Wednesday, February 29, 2012

High School Athletes Face Critics via Twitter

With national signing day occurring about a month ago, college football teams now know exactly who will be playing under the football program for the next four years.  Oregon received a 5-star recruit (Arik Armstead) out of Sacramento, California.  This is possibly one of the biggest signings in Oregon football history.

All Duck fans are anxious to see what Armstead can bring to the table for, what looks to be, an already stacked 2012 Oregon football team.  Fans from other schools, however, still will not let Armstead live without knowing that they feel he chose the wrong school.

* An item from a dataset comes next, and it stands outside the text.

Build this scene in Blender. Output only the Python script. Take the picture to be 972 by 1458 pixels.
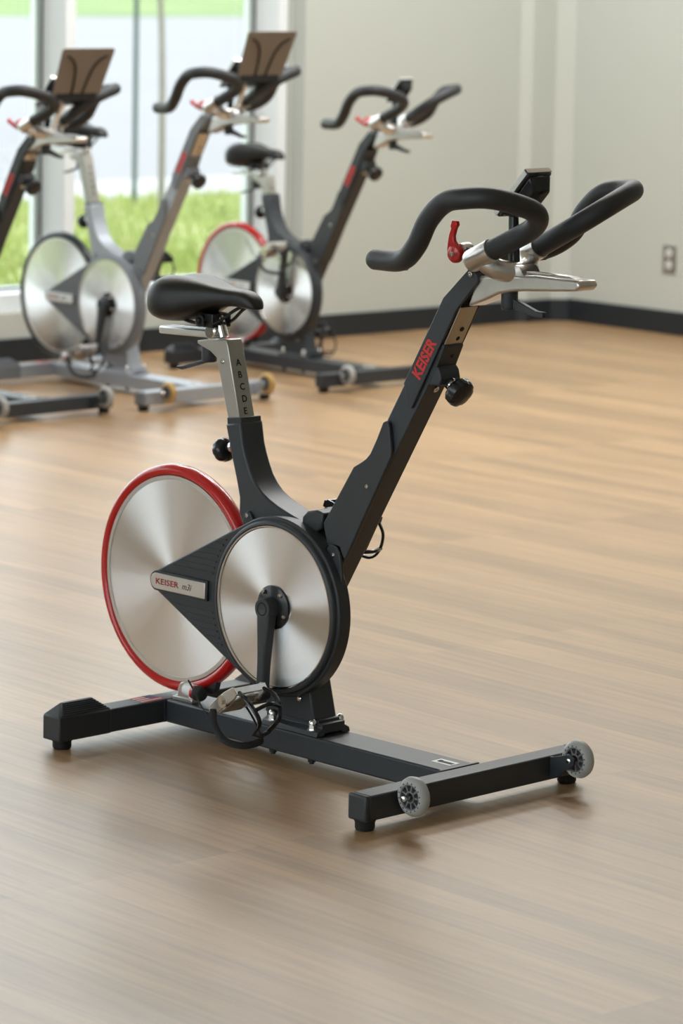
import bpy, bmesh, math, random
from mathutils import Vector, Matrix
for o in list(bpy.data.objects): bpy.data.objects.remove(o)
SC = bpy.context.scene
COL = SC.collection
PI = math.pi
random.seed(7)

# ------------------------------------------------------------------ camera
cam_d = bpy.data.cameras.new('camera'); cam = bpy.data.objects.new('camera', cam_d); COL.objects.link(cam)
CY, FPX = 496.2287, 4822.5176
yaw, pit, rol = 2.3665, -0.1182, 0.0191
Fv = Vector((math.cos(yaw)*math.cos(pit), math.sin(yaw)*math.cos(pit), math.sin(pit)))
Rv = Vector((math.sin(yaw), -math.cos(yaw), 0)); Uv = Rv.cross(Fv)
R2 = Rv*math.cos(rol)+Uv*math.sin(rol); U2 = -Rv*math.sin(rol)+Uv*math.cos(rol)
M = Matrix((R2, U2, -Fv)).transposed().to_4x4(); M.translation = (5.0849, -4.5208, 1.5928)
cam.matrix_world = M
cam_d.sensor_fit = 'VERTICAL'; cam_d.sensor_height = 36; cam_d.lens = FPX/1458*36
cam_d.shift_y = (CY-729)/1458
cam_d.clip_end = 400
cam_d.dof.use_dof = True; cam_d.dof.focus_distance = 6.35; cam_d.dof.aperture_fstop = 5.6
SC.camera = cam
SC.view_settings.view_transform = 'Standard'; SC.view_settings.look = 'None'
SC.view_settings.gamma = 1; SC.view_settings.use_curve_mapping = False
SC.view_settings.exposure = 0.03
# ------------------------------------------------------------------ world
w = bpy.data.worlds.new('world'); SC.world = w; w.use_nodes = True
bg = w.node_tree.nodes['Background']
bg.inputs[0].default_value = (0.90, 0.96, 1.02, 1); bg.inputs[1].default_value = 3.6
# ------------------------------------------------------------------ ceiling lamps (the panels themselves are built with the room)
WA = -0.055
RW = Matrix.Rotation(WA, 4, 'Z')
P0 = Vector((-4.79, 5.6, 0))
def room(s, off, z):      # s along the back wall (towards +y), off into the room (+x), z up
    return P0 + RW @ Vector((off, s, z))
LAMPS = [(off, s) for off in (1.3, 3.5) for s in (-3.2, -1.8, -0.4)]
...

I follow Armstead on Twitter and he has been receiving tweets from opposing school's fans that are disrespectful and inappropriate.  People need to accept the fact that these are 18 year old kids making decisions that they feel are best for them and their future.  To tweet things that can hurt these kids is just wrong.  Luckily, Armstead is very open about the subject and actually laughs at these critics.

This brings me to another point that could use some sort of changing: Twitter.  No matter who you are, nowadays you can talk to anyone via Twitter.  This is unfortunate because of the lack of privacy and things that are said on Twitter that can hurt someone.  Armstead can block people that say such hurtful things, but I think he prefers not to because it motivates him to shut his critics up during the upcoming season.

Either way, Twitter comes down to using common sense and respect towards the people you talk to.  You may disagree with someone on something, but you ultimately make the decision on how you will be perceived.  The internet is in ink, people need to be smart on what/who they write to, and to do so in a respectful manner; no matter if the person is 65 or a kid who has yet to graduate from high school.